The latest official data from Japan’s Nuclear and Industrial Safety Agency revises estimates of total radiation released upwards, so that the total estimated releases of caesium-137 are now thought to amount to 17% of those from Chernobyl. Total radiation levels estimated by the Japanese government remain broadly unremarkable – roughly 5-6% of Chernobyl levels.

Meanwhile, it has been revealed that authorities underestimated radiation releases from the crippled plant as part of its initial response, according to a report by the Japan Atomic Energy Agency released this week. The error was attributable in part to untimely rainfall and changes in the direction of the wind around the damaged reactors, which caused radiation to wash down over a broad area instead of being blown out to sea as was initially expected. As a result, residents well outside the mandatory 20-kilometre exclusion zone are likely to have been unnecessarily exposed to radioactive fallout from the stricken plant.

Compounding the problem, the mountainous terrain around the Fukushima Prefecture meant that contaminated rainwater caused radiation to pool in numerous “hot spots”, the true extent of which are even now not fully understood.

Potentially unsafe levels of contaminated are particularly prevalent to the northwest of the exclusion zone – where an official survey of 2200 locations has shown a roughly 35-kilometre-long strip northwest of the plant where contamination appears on a par with areas evacuated after the 1986 Chernobyl disaster. Authorities’ belated decision to evacuate these areas – which came in late April – has come in for particular criticism both domestically and internationally.

Citizen-based efforts to circumvent the lacklustre official response are also focusing on clean-up efforts in affected communities. In Minamisoma, a city at the edge of the mandatory evacuation zone, residents are organising the removal of topsoil from schools, while similar efforts in Date, to the northwest, have centred on peach farms.

Barriers to unofficial radiation measurements – vital in order to speed up vital clean-up efforts – remain formidable. Bureaucratic hurdles, overstretched local officials and an absence of funding are particular issues for foreign and Japanese researchers wishing to make a contribution.

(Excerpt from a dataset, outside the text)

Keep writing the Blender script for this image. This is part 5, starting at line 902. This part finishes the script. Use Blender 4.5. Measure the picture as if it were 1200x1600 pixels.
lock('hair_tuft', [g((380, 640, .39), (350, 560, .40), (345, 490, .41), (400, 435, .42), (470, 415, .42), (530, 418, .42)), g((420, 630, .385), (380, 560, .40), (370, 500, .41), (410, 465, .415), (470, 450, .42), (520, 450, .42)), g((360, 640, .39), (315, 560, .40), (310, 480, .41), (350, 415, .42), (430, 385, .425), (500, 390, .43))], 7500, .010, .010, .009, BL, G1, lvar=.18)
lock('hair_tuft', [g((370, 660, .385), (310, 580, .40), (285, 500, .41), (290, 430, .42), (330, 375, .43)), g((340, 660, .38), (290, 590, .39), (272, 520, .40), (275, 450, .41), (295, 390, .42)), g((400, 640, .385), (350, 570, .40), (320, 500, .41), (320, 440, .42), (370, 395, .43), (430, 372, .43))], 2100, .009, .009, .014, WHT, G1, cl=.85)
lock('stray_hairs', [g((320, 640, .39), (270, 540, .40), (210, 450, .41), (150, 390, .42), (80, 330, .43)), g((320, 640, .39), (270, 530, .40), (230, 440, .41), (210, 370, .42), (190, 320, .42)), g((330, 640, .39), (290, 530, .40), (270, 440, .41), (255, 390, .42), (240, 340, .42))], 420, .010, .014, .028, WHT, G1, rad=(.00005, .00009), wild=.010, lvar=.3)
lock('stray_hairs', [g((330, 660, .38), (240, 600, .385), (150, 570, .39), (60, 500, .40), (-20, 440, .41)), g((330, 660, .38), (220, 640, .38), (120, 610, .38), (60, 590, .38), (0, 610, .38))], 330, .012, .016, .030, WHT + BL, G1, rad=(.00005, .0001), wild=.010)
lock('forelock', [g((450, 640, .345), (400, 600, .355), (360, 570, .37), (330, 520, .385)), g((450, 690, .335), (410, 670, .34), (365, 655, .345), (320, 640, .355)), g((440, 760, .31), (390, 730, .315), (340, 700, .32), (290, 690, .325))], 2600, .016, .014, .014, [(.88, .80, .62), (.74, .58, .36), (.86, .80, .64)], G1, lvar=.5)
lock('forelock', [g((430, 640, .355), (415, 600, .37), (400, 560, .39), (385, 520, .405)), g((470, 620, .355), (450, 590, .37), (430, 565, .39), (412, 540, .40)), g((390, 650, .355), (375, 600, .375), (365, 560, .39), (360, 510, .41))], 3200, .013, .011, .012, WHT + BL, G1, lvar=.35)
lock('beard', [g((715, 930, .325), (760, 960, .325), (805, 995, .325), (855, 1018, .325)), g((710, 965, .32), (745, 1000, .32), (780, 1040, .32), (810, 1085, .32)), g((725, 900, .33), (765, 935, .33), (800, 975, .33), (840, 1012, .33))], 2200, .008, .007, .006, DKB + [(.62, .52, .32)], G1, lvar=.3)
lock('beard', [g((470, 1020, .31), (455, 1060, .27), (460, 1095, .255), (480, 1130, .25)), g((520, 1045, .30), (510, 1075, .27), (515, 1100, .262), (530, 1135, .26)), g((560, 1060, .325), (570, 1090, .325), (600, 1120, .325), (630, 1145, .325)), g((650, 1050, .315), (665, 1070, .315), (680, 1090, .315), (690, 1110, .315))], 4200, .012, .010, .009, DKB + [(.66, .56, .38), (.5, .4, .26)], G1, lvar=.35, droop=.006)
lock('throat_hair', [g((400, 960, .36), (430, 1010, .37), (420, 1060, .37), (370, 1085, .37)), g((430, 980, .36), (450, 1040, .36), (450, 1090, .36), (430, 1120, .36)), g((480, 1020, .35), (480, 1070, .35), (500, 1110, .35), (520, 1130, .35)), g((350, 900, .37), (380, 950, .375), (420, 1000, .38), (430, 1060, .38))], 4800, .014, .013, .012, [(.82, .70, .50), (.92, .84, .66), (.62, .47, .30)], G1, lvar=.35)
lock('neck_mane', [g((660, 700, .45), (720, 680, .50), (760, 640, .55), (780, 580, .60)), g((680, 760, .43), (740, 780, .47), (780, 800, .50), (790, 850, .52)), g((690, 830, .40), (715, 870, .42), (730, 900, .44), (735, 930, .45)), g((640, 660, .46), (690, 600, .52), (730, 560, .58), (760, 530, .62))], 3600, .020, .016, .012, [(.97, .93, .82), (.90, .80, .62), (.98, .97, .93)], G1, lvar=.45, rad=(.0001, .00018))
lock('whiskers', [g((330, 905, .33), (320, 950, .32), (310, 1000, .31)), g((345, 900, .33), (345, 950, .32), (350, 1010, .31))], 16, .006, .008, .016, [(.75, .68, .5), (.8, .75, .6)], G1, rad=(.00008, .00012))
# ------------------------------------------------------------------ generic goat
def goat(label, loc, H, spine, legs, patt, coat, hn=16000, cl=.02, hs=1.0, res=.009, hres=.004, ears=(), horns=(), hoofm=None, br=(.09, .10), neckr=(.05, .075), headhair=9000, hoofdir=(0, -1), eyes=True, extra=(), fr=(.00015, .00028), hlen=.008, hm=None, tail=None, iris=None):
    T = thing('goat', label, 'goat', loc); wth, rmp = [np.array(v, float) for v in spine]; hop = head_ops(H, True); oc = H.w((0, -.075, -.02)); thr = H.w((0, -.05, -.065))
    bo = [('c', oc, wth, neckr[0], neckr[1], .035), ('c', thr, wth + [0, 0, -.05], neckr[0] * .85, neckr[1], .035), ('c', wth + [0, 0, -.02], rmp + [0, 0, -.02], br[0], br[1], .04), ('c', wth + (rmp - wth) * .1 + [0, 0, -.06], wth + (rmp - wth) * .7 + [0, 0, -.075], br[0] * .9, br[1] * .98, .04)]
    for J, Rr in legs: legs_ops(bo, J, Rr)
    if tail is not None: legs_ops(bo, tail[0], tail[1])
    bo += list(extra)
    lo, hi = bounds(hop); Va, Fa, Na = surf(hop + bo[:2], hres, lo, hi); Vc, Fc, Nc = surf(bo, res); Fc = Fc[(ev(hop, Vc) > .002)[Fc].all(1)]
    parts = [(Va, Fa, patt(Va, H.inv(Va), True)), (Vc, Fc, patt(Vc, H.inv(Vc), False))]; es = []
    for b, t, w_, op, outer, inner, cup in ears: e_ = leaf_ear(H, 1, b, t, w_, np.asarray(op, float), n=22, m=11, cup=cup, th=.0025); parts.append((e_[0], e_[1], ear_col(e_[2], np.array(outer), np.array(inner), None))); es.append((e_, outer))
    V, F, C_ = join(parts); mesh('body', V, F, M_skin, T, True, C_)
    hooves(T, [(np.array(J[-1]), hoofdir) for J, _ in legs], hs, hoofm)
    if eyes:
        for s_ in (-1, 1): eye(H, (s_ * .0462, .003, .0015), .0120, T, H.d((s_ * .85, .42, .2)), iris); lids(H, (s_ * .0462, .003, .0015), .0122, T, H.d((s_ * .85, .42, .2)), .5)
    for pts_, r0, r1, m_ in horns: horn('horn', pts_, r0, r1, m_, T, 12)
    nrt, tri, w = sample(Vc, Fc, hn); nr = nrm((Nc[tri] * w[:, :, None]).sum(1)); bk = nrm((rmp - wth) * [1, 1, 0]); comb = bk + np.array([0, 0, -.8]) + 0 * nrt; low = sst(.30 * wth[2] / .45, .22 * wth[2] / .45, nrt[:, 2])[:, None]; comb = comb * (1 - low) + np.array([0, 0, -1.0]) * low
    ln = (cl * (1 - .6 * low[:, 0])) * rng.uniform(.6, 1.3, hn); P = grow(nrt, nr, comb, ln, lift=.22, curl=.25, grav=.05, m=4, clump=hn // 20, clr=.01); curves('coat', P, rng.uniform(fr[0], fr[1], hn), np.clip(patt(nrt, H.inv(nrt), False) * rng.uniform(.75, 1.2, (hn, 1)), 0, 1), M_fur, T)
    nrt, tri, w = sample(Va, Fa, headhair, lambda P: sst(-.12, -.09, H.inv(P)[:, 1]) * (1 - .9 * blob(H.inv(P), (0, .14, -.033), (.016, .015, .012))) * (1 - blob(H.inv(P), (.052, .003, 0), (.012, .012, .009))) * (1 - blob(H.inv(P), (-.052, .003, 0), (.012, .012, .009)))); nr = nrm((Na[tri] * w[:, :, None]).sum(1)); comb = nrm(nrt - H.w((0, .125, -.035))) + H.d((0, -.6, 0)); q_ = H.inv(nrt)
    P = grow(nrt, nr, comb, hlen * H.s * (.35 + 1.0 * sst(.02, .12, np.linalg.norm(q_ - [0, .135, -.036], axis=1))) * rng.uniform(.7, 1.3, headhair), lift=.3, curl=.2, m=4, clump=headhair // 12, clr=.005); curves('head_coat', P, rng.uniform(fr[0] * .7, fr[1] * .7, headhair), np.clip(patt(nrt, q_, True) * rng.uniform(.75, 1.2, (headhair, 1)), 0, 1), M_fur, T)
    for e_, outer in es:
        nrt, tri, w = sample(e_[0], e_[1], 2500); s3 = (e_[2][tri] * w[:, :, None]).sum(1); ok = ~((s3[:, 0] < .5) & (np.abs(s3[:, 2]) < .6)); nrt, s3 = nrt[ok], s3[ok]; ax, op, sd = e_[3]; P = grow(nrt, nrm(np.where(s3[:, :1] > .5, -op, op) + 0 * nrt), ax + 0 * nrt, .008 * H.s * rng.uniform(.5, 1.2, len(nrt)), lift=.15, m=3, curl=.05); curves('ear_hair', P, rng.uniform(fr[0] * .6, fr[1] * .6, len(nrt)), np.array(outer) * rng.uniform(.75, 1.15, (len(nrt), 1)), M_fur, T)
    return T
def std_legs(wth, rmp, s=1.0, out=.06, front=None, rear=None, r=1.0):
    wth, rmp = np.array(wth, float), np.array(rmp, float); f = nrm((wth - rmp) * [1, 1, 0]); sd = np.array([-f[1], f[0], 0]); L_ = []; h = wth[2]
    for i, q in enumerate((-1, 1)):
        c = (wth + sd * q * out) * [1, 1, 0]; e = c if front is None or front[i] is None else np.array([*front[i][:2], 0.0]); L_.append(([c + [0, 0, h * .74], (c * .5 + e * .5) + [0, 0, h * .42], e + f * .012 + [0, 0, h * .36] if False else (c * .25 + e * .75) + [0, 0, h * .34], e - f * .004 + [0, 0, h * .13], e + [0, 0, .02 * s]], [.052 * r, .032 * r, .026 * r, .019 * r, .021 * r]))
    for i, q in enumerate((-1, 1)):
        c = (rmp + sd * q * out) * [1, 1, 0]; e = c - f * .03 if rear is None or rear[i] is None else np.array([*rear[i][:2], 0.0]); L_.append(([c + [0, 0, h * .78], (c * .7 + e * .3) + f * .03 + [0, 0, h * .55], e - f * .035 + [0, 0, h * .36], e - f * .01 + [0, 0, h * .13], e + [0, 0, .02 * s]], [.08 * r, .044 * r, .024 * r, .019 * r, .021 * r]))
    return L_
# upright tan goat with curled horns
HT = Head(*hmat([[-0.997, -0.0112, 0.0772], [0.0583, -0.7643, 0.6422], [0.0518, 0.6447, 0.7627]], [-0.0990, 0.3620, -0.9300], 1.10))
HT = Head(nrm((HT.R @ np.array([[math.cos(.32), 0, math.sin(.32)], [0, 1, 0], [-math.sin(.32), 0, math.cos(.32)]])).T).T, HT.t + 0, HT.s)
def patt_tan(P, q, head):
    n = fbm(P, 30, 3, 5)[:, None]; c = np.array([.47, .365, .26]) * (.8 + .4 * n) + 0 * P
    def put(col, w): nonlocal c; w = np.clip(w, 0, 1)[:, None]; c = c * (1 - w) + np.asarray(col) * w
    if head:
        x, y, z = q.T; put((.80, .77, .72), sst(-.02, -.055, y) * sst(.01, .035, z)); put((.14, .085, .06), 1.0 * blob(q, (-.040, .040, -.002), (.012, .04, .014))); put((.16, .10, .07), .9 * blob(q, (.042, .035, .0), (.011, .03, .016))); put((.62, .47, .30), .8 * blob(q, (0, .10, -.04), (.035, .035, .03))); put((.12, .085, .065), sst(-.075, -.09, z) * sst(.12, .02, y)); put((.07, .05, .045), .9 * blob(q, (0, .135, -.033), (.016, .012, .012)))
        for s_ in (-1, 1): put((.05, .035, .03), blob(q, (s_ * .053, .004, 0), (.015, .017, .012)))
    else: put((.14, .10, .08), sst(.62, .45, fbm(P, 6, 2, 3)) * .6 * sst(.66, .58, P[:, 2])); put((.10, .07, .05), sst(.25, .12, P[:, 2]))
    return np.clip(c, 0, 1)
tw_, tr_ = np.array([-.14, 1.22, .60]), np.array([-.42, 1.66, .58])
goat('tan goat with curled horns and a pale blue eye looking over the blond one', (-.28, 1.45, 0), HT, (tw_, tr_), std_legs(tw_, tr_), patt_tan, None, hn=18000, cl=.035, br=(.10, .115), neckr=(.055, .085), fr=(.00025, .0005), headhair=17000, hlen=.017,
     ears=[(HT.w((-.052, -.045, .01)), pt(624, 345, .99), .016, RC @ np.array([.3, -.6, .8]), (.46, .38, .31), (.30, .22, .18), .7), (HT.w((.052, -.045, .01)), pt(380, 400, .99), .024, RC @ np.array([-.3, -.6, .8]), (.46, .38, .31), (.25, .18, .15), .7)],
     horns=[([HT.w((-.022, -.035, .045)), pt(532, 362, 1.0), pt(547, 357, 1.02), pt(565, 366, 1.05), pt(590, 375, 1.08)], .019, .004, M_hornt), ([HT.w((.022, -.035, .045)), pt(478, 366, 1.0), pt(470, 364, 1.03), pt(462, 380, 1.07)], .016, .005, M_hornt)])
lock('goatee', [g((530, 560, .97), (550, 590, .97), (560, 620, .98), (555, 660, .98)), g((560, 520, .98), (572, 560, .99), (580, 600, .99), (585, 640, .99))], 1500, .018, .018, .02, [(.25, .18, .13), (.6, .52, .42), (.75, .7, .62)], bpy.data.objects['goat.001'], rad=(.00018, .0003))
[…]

Some see in ongoing obstructionism from Japanese officials a deliberate attempt to downplay the scale of the problems, as opposed to attempts to simply avoid undue concern among the population. One such critic is Dr Andrew Kanter of Columbia University, a member of Physicians for Social Responsibility.

"The last six months have shown a continued pattern of secrecy, cover-up, and minimization,” he said on Wednesday. “[The] news media and some so-called authorities have repeated the false information that doses under 100 millisieverts have no health effects. All radiation doses have some effect, particularly when large populations are exposed.”

Kanter also lambasted the Japanese government's decision to increase the maximum allowed dose for citizens of Fukushima (including children) from 1 millisieverts per year to 20 millisieverts. He claims that children are several times more susceptible to radiation. “[This measure] is unacceptable and remains in place despite vehement public and international pressure."

Despite the ongoing confusion over the true environmental and health effects of the Fukushima disaster, public support for nuclear power in countries such as the UK remains strong. A poll conducted by Populus on 2050 people showed that the number of Britons who believed the benefits of nuclear power outweighed the risks had continued to rise over the past year regardless of events in Fukushima.

Support among men (58%) was significantly stronger than women (25%). While it remains unclear whether poor public awareness of the evolving situation in Japan has had any bearing on the result, additional findings suggest the disaster has at the very least prompted a rethink on the risks of nuclear power. While waste management previously figured among the main concerns about nuclear power, that issue has now been replaced by the risk of a major accident.